In Circuit Envelope, the response within the envelope bandwidth (1/timestep) around each of the Harmonic Balance frequencies (including DC) needs to be represented in the time domain. The advantage here over a transient simulation is that the entire frequency response need not be represented in the time domain, and if the envelope bandwidth is relatively small, then a simple fit or a constant is sufficient to represent the response. And since a different constant could be used for each carrier, it maintains good accuracy at the exact Harmonic Balance frequencies.

A consequence of this method is that any components which are characterized in the frequency domain need to have their response converted to the time domain for the portions of their frequency response which fall within the envelope bandwidth.

By default, the Circuit Envelope simulator uses recursive convolution for this task, which first tests to see if the frequency response is described by a rational polynomial.

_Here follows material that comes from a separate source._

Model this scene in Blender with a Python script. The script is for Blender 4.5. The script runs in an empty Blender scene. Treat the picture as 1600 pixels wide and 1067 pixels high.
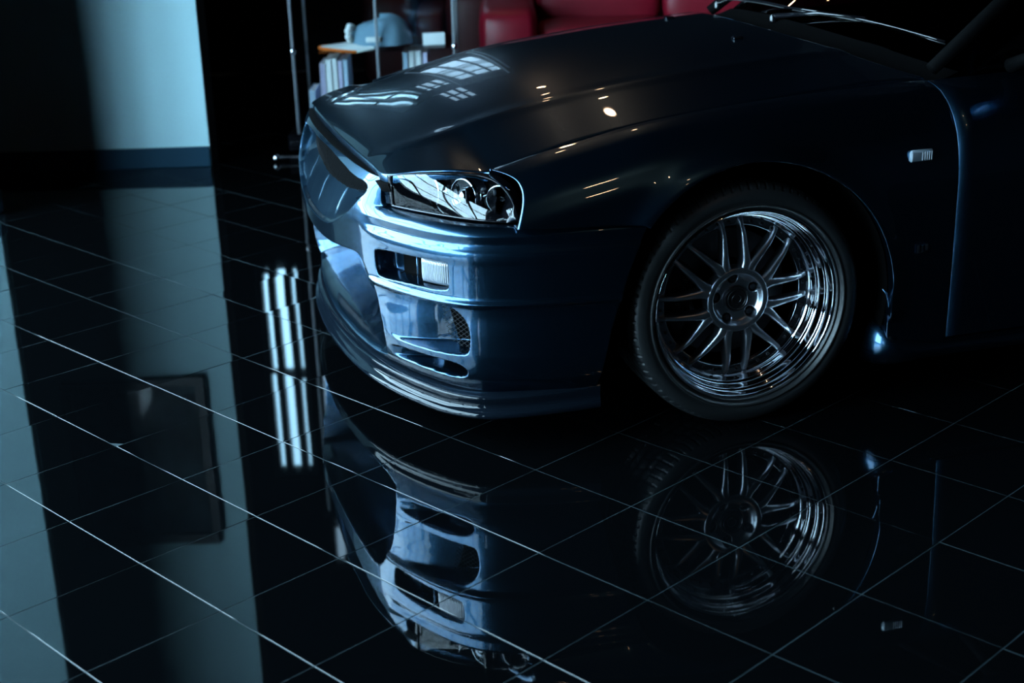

If it is not, the simulator then tries to fit the frequency response to a rational polynomial (with no delay) around each carrier. If this fails, a poor fit warning is generated and the simulation will either proceed with the best fit or just use the center frequency constant, depending on the setting in the analysis control.

Impulse convolution can be used, but it is currently only available for certain components such as S1P_Eqn, Y1P_Eqn, or Z1P_Eqn. These components have an ImpDeltaFreq parameter, and an appropriate value must be entered for the parameter to use impulse convolution. However, recursive convolution has priority over impulse convolution, even for such components, if the frequency response is described by a rational polynomial.